PROBLEM |
Could you output each line of the data that follows exactly?

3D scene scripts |
-=-=-=-=-

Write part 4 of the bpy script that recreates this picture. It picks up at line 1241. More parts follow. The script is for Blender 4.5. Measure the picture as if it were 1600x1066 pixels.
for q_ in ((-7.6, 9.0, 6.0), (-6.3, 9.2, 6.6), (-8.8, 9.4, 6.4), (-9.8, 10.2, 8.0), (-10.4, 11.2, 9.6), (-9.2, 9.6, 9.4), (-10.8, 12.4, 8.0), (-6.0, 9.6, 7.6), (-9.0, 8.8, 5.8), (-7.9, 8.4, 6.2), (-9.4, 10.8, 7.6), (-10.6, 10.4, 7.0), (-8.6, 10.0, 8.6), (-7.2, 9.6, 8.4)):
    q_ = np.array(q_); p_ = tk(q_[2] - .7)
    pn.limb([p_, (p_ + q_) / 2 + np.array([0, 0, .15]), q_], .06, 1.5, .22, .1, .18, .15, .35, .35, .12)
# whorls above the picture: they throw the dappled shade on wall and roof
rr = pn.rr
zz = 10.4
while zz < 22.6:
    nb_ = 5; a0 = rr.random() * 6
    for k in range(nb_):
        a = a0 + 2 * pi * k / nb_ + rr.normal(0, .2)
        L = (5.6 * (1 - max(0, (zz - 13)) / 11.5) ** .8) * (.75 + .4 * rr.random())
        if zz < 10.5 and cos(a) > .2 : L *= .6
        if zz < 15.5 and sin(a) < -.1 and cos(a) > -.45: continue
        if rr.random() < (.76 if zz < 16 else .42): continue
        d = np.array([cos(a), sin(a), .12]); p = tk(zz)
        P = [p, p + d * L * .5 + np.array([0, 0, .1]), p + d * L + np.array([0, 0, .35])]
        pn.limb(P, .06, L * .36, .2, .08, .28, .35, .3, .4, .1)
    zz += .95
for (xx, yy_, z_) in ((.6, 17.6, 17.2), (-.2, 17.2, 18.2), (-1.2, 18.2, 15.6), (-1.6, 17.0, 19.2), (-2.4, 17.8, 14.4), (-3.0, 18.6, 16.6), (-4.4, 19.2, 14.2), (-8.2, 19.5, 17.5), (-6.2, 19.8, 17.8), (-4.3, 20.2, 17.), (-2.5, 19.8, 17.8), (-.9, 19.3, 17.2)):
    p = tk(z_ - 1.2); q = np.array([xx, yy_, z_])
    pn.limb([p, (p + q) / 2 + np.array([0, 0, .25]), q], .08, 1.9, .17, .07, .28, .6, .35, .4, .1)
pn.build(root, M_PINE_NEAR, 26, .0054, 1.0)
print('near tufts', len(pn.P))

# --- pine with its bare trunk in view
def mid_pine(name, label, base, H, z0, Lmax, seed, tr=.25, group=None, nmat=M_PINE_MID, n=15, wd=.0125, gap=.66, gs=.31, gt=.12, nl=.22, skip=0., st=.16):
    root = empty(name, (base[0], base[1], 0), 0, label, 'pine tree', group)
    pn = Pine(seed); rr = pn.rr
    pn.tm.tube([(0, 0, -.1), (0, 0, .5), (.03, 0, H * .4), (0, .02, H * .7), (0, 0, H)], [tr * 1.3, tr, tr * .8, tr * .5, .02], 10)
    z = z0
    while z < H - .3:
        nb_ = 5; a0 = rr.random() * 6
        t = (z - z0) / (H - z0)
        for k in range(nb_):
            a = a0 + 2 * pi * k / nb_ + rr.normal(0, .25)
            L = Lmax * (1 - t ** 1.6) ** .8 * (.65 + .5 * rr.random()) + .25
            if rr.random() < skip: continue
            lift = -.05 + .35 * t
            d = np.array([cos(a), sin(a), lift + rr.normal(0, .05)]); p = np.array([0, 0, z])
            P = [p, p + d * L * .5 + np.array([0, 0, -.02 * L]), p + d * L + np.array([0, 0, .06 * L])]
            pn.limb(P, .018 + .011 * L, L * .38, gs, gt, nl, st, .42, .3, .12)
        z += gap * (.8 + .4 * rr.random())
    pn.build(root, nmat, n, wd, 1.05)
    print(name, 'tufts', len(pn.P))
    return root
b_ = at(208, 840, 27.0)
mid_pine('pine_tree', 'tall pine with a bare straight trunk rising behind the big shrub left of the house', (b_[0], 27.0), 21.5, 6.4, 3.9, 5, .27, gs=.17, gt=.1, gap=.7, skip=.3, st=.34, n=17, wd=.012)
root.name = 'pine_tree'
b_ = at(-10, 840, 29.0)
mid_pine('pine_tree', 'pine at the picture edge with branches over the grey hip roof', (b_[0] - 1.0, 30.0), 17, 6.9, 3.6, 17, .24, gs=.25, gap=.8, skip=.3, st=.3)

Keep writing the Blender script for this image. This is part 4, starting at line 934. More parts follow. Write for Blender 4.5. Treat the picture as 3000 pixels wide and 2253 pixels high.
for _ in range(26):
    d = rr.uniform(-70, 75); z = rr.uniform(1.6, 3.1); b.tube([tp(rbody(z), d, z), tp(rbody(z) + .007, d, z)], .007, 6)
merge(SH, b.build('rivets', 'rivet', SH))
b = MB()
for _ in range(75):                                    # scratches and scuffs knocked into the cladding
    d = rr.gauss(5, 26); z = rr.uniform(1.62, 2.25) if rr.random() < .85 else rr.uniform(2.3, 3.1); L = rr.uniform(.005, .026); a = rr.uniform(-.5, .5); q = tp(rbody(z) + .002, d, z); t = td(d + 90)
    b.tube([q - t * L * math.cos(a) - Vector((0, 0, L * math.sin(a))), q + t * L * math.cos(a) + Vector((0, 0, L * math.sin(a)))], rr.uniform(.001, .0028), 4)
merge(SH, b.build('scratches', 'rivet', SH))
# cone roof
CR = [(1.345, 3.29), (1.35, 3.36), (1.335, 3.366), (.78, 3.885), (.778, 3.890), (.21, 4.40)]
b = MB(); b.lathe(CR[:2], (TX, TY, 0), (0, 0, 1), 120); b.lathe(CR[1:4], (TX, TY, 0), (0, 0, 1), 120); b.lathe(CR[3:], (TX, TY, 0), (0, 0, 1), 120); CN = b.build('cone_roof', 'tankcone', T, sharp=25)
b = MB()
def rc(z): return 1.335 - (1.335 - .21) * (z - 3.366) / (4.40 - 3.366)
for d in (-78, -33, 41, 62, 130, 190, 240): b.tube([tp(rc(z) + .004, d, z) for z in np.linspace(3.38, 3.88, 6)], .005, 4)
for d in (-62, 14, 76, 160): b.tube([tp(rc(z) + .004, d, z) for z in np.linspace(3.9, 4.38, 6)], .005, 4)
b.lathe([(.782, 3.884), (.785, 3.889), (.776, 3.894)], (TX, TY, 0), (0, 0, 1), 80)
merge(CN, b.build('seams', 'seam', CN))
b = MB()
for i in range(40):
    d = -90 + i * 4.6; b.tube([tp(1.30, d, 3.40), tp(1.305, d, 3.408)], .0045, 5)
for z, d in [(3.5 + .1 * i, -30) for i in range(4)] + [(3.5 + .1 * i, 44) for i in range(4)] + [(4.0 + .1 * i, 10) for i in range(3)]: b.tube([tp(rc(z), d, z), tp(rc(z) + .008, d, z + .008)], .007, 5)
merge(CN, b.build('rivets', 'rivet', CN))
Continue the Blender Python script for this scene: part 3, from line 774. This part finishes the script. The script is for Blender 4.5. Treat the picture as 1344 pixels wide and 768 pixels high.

-=-=-=-=-

TASK ANSWER |
Write part 4 of the bpy script that recreates this picture. It picks up at line 1241. More parts follow. The script is for Blender 4.5. Measure the picture as if it were 1600x1066 pixels.
for q_ in ((-7.6, 9.0, 6.0), (-6.3, 9.2, 6.6), (-8.8, 9.4, 6.4), (-9.8, 10.2, 8.0), (-10.4, 11.2, 9.6), (-9.2, 9.6, 9.4), (-10.8, 12.4, 8.0), (-6.0, 9.6, 7.6), (-9.0, 8.8, 5.8), (-7.9, 8.4, 6.2), (-9.4, 10.8, 7.6), (-10.6, 10.4, 7.0), (-8.6, 10.0, 8.6), (-7.2, 9.6, 8.4)):
    q_ = np.array(q_); p_ = tk(q_[2] - .7)
    pn.limb([p_, (p_ + q_) / 2 + np.array([0, 0, .15]), q_], .06, 1.5, .22, .1, .18, .15, .35, .35, .12)
# whorls above the picture: they throw the dappled shade on wall and roof
rr = pn.rr
zz = 10.4
while zz < 22.6:
    nb_ = 5; a0 = rr.random() * 6
    for k in range(nb_):
        a = a0 + 2 * pi * k / nb_ + rr.normal(0, .2)
        L = (5.6 * (1 - max(0, (zz - 13)) / 11.5) ** .8) * (.75 + .4 * rr.random())
        if zz < 10.5 and cos(a) > .2 : L *= .6
        if zz < 15.5 and sin(a) < -.1 and cos(a) > -.45: continue
        if rr.random() < (.76 if zz < 16 else .42): continue
        d = np.array([cos(a), sin(a), .12]); p = tk(zz)
        P = [p, p + d * L * .5 + np.array([0, 0, .1]), p + d * L + np.array([0, 0, .35])]
        pn.limb(P, .06, L * .36, .2, .08, .28, .35, .3, .4, .1)
    zz += .95
for (xx, yy_, z_) in ((.6, 17.6, 17.2), (-.2, 17.2, 18.2), (-1.2, 18.2, 15.6), (-1.6, 17.0, 19.2), (-2.4, 17.8, 14.4), (-3.0, 18.6, 16.6), (-4.4, 19.2, 14.2), (-8.2, 19.5, 17.5), (-6.2, 19.8, 17.8), (-4.3, 20.2, 17.), (-2.5, 19.8, 17.8), (-.9, 19.3, 17.2)):
    p = tk(z_ - 1.2); q = np.array([xx, yy_, z_])
    pn.limb([p, (p + q) / 2 + np.array([0, 0, .25]), q], .08, 1.9, .17, .07, .28, .6, .35, .4, .1)
pn.build(root, M_PINE_NEAR, 26, .0054, 1.0)
print('near tufts', len(pn.P))

# --- pine with its bare trunk in view
def mid_pine(name, label, base, H, z0, Lmax, seed, tr=.25, group=None, nmat=M_PINE_MID, n=15, wd=.0125, gap=.66, gs=.31, gt=.12, nl=.22, skip=0., st=.16):
    root = empty(name, (base[0], base[1], 0), 0, label, 'pine tree', group)
    pn = Pine(seed); rr = pn.rr
    pn.tm.tube([(0, 0, -.1), (0, 0, .5), (.03, 0, H * .4), (0, .02, H * .7), (0, 0, H)], [tr * 1.3, tr, tr * .8, tr * .5, .02], 10)
    z = z0
    while z < H - .3:
        nb_ = 5; a0 = rr.random() * 6
        t = (z - z0) / (H - z0)
        for k in range(nb_):
            a = a0 + 2 * pi * k / nb_ + rr.normal(0, .25)
            L = Lmax * (1 - t ** 1.6) ** .8 * (.65 + .5 * rr.random()) + .25
            if rr.random() < skip: continue
            lift = -.05 + .35 * t
            d = np.array([cos(a), sin(a), lift + rr.normal(0, .05)]); p = np.array([0, 0, z])
            P = [p, p + d * L * .5 + np.array([0, 0, -.02 * L]), p + d * L + np.array([0, 0, .06 * L])]
            pn.limb(P, .018 + .011 * L, L * .38, gs, gt, nl, st, .42, .3, .12)
        z += gap * (.8 + .4 * rr.random())
    pn.build(root, nmat, n, wd, 1.05)
    print(name, 'tufts', len(pn.P))
    return root
b_ = at(208, 840, 27.0)
mid_pine('pine_tree', 'tall pine with a bare straight trunk rising behind the big shrub left of the house', (b_[0], 27.0), 21.5, 6.4, 3.9, 5, .27, gs=.17, gt=.1, gap=.7, skip=.3, st=.34, n=17, wd=.012)
root.name = 'pine_tree'
b_ = at(-10, 840, 29.0)
mid_pine('pine_tree', 'pine at the picture edge with branches over the grey hip roof', (b_[0] - 1.0, 30.0), 17, 6.9, 3.6, 17, .24, gs=.25, gap=.8, skip=.3, st=.3)

Keep writing the Blender script for this image. This is part 4, starting at line 934. More parts follow. Write for Blender 4.5. Treat the picture as 3000 pixels wide and 2253 pixels high.
for _ in range(26):
    d = rr.uniform(-70, 75); z = rr.uniform(1.6, 3.1); b.tube([tp(rbody(z), d, z), tp(rbody(z) + .007, d, z)], .007, 6)
merge(SH, b.build('rivets', 'rivet', SH))
b = MB()
for _ in range(75):                                    # scratches and scuffs knocked into the cladding
    d = rr.gauss(5, 26); z = rr.uniform(1.62, 2.25) if rr.random() < .85 else rr.uniform(2.3, 3.1); L = rr.uniform(.005, .026); a = rr.uniform(-.5, .5); q = tp(rbody(z) + .002, d, z); t = td(d + 90)
    b.tube([q - t * L * math.cos(a) - Vector((0, 0, L * math.sin(a))), q + t * L * math.cos(a) + Vector((0, 0, L * math.sin(a)))], rr.uniform(.001, .0028), 4)
merge(SH, b.build('scratches', 'rivet', SH))
# cone roof
CR = [(1.345, 3.29), (1.35, 3.36), (1.335, 3.366), (.78, 3.885), (.778, 3.890), (.21, 4.40)]
b = MB(); b.lathe(CR[:2], (TX, TY, 0), (0, 0, 1), 120); b.lathe(CR[1:4], (TX, TY, 0), (0, 0, 1), 120); b.lathe(CR[3:], (TX, TY, 0), (0, 0, 1), 120); CN = b.build('cone_roof', 'tankcone', T, sharp=25)
b = MB()
def rc(z): return 1.335 - (1.335 - .21) * (z - 3.366) / (4.40 - 3.366)
for d in (-78, -33, 41, 62, 130, 190, 240): b.tube([tp(rc(z) + .004, d, z) for z in np.linspace(3.38, 3.88, 6)], .005, 4)
for d in (-62, 14, 76, 160): b.tube([tp(rc(z) + .004, d, z) for z in np.linspace(3.9, 4.38, 6)], .005, 4)
b.lathe([(.782, 3.884), (.785, 3.889), (.776, 3.894)], (TX, TY, 0), (0, 0, 1), 80)
merge(CN, b.build('seams', 'seam', CN))
b = MB()
for i in range(40):
    d = -90 + i * 4.6; b.tube([tp(1.30, d, 3.40), tp(1.305, d, 3.408)], .0045, 5)
for z, d in [(3.5 + .1 * i, -30) for i in range(4)] + [(3.5 + .1 * i, 44) for i in range(4)] + [(4.0 + .1 * i, 10) for i in range(3)]: b.tube([tp(rc(z), d, z), tp(rc(z) + .008, d, z + .008)], .007, 5)
merge(CN, b.build('rivets', 'rivet', CN))
Continue the Blender Python script for this scene: part 3, from line 774. This part finishes the script. The script is for Blender 4.5. Treat the picture as 1344 pixels wide and 768 pixels high.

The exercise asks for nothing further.